On Fri, May 24, 2024 at 2:57 PM Tom Lane <tgl@sss.pgh.pa.us> wrote:
> Doesn't seem right to me. That will give pg_dump the wrong idea
> of what the initial privileges actually were, and I don't see how
> it can construct correct delta GRANT/REVOKE on the basis of false
> information. During the dump reload, the extension will be
> recreated with the original owner (I think), causing its objects'
> privileges to go back to the original pg_init_privs values.
Oh! That does seem like it would make what I said wrong, but how would
it even know who the original owner was? Shouldn't we be recreating
the object with the owner it had at dump time?
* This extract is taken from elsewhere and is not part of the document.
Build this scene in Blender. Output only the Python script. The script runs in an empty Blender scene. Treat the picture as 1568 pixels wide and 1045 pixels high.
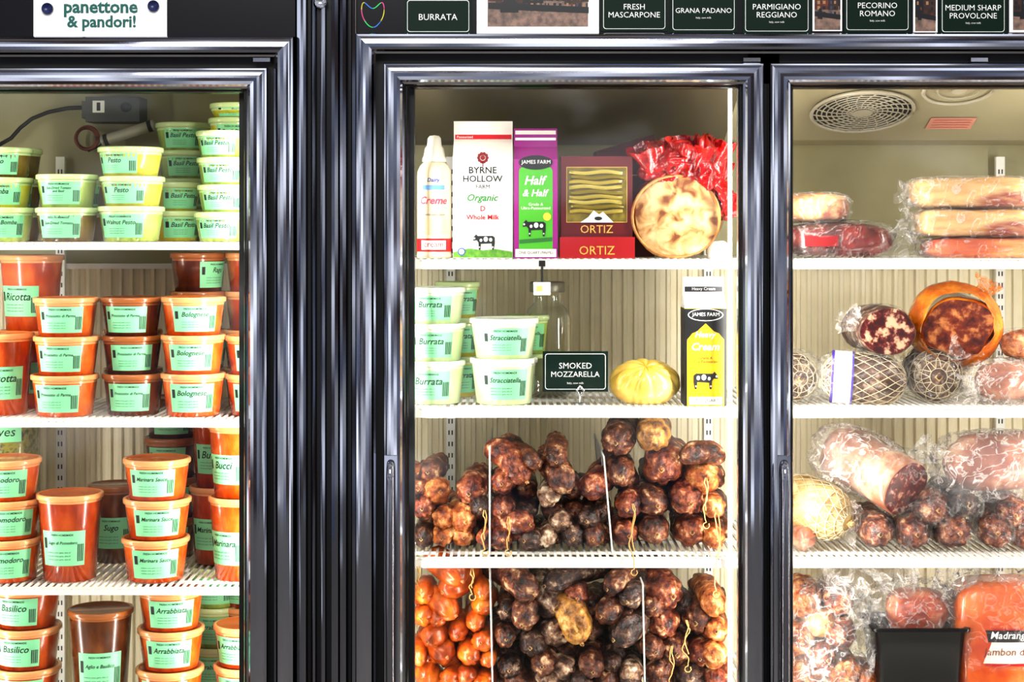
import bpy, math, random
from mathutils import Vector, Matrix, noise
random.seed(7)
R=random.uniform
D=3.2; CZ=1.55; HP=350.0; S=820.0
def K(y): return (D+y)/D/S
def X(px,y=0): return (px-784)*K(y)
def Z(py,y=0): return CZ-(py-HP)*K(y)
YF=0.13
scene=bpy.context.scene
scene.view_settings.view_transform='Standard'
scene.view_settings.look='None'
scene.view_settings.gamma=.87
scene.view_settings.exposure=.1

# ---------------------------------------------------------------- materials
def lin(c):
    return tuple((v/255/12.92 if v/255<=.04045 else ((v/255+.055)/1.055)**2.4) for v in c[:3])+(1,)
MC={}
def mat(name,c,rough=.5,metal=0,cols=None,scale=20,detail=4,bump=0,bscale=60,coat=0,stretch=(1,1,1),sss=0,lo=.35,hi=.65,rvar=0,spec=.5,bdist=.004):
    if name in MC: return MC[name]
    m=bpy.data.materials.new(name); m.use_nodes=True
    nt=m.node_tree; n=nt.nodes; l=nt.links
    b=n['Principled BSDF']
    b.inputs['Base Color'].default_value=lin(c)
    b.inputs['Roughness'].default_value=rough
    b.inputs['Metallic'].default_value=metal
    b.inputs['Coat Weight'].default_value=coat
    b.inputs['Coat Roughness'].default_value=.12
    b.inputs['Specular IOR Level'].default_value=spec
    if sss:
        b.inputs['Subsurface Weight'].default_value=sss
        b.inputs['Subsurface Radius'].default_value=(.02,.01,.005)
        b.inputs['Subsurface Scale'].default_value=.5
    tc=n.new('ShaderNodeTexCoord'); mp=n.new('ShaderNodeMapping')
    mp.inputs['Scale'].default_value=stretch
    l.new(tc.outputs['Object'],mp.inputs['Vector'])
    if cols:
        t=n.new('ShaderNodeTexNoise'); t.inputs['Scale'].default_value=scale; t.inputs['Detail'].default_value=detail
        t.inputs['Roughness'].default_value=.6
        l.new(mp.outputs[0],t.inputs['Vector'])
        r=n.new('ShaderNodeValToRGB'); l.new(t.outputs['Fac'],r.inputs[0])
        cr=r.color_ramp; allc=[c]+list(cols); N=len(allc)
        cr.elements[0].position=lo; cr.elements[0].color=lin(allc[0])
        cr.elements[1].position=hi; cr.elements[1].color=lin(allc[-1])
        for i in range(1,N-1):
            e=cr.elements.new(lo+(hi-lo)*i/(N-1)); e.color=lin(allc[i])
        l.new(r.outputs[0],b.inputs['Base Color'])
    if bump:
        t2=n.new('ShaderNodeTexNoise'); t2.inputs['Scale'].default_value=bscale; t2.inputs['Detail'].default_value=4
        l.new(mp.outputs[0],t2.inputs['Vector'])
        bm=n.new('ShaderNodeBump'); bm.inputs['Strength'].default_value=bump; bm.inputs['Distance'].default_value=bdist
        l.new(t2.outputs['Fac'],bm.inputs['Height']); l.new(bm.outputs[0],b.inputs['Normal'])
    if rvar:
        t3=n.new('ShaderNodeTexNoise'); t3.inputs['Scale'].default_value=9
        l.new(mp.outputs[0],t3.inputs['Vector'])
        mr=n.new('ShaderNodeMapRange'); mr.inputs['To Min'].default_value=max(.02,rough-rvar); mr.inputs['To Max'].default_value=rough+rvar
        l.new(t3.outputs['Fac'],mr.inputs['Value']); l.new(mr.outputs[0],b.inputs['Roughness'])
    MC[name]=m; return m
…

> Although ... this is tickling a recollection that pg_dump doesn't
> try very hard to run CREATE EXTENSION with the same owner that
> the extension had originally. That's a leftover from the times
> when basically all extensions required superuser to install,
> and of course one superuser is as good as the next. There might
> be some work we have to do on that side too if we want to up
> our game in this area.
Hmm, yeah.
> Another case that's likely not handled well is what if the extension
> really shouldn't have its original owner (e.g. you're using
> --no-owner). If it's restored under a new owner then the
> pg_init_privs data certainly doesn't apply, and it feels like it'd
> be mostly luck if the precomputed delta GRANT/REVOKEs lead to a
> state you like.
I'm not sure exactly how this computation works, but if tgl granted
nmisch privileges on an object and the extension is now owned by
rhaas, it would seem like the right thing to do would be for rhaas to
grant nmisch those same privileges. Conversely if tgl started with
privileges to do X and Y and later was granted privileges to do Z and
we dump and restore such that the extension is owned by rhaas, I'd
presume rhaas would end up with those same privileges. I'm probably
too far from the code to give terribly useful advice here, but I think
the expected behavior is that the new owner replaces the old one for
all purposes relating to the owned object(s). At least, I can't
currently see what else makes any sense.